== COLLECTED DATA
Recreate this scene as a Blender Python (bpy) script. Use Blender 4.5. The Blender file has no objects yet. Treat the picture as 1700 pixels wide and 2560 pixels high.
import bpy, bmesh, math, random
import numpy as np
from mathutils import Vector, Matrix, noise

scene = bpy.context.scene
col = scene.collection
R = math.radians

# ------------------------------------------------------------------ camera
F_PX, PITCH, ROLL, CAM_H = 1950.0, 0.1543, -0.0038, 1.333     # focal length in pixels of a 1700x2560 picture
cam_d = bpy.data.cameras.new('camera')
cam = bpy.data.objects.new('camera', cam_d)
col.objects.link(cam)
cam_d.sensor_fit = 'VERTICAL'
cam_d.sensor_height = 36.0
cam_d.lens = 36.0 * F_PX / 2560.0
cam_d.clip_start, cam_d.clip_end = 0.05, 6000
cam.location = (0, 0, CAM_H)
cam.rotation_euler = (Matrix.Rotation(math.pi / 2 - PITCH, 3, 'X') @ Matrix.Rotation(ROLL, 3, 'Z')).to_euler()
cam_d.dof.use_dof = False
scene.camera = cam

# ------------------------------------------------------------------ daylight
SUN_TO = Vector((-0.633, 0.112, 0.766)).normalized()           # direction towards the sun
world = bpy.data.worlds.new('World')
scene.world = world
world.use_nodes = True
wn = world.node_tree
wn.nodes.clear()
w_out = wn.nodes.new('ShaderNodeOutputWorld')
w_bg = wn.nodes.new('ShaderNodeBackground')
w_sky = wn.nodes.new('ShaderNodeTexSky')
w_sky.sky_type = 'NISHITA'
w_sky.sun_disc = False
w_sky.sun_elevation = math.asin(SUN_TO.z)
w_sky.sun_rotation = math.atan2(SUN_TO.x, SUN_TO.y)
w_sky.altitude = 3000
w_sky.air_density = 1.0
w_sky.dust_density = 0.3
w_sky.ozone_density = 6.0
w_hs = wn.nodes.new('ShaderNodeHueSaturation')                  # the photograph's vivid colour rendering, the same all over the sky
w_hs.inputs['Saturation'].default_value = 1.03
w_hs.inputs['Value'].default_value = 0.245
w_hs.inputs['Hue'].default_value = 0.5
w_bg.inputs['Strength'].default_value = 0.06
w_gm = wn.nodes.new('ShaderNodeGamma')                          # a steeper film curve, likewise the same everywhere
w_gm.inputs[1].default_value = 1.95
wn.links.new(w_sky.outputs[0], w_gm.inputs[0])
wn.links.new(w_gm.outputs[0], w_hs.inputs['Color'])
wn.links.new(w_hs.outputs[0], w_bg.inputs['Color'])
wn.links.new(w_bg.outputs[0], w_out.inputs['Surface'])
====
EXERCISE BRIEF:
Please give an exact restatement of only the lines from the beginning of the material above to the line with "from mathutils import Vector, Matrix, noise", inclusive.

SOLUTION TO THE PROBLEM:
Recreate this scene as a Blender Python (bpy) script. Use Blender 4.5. The Blender file has no objects yet. Treat the picture as 1700 pixels wide and 2560 pixels high.
import bpy, bmesh, math, random
import numpy as np
from mathutils import Vector, Matrix, noise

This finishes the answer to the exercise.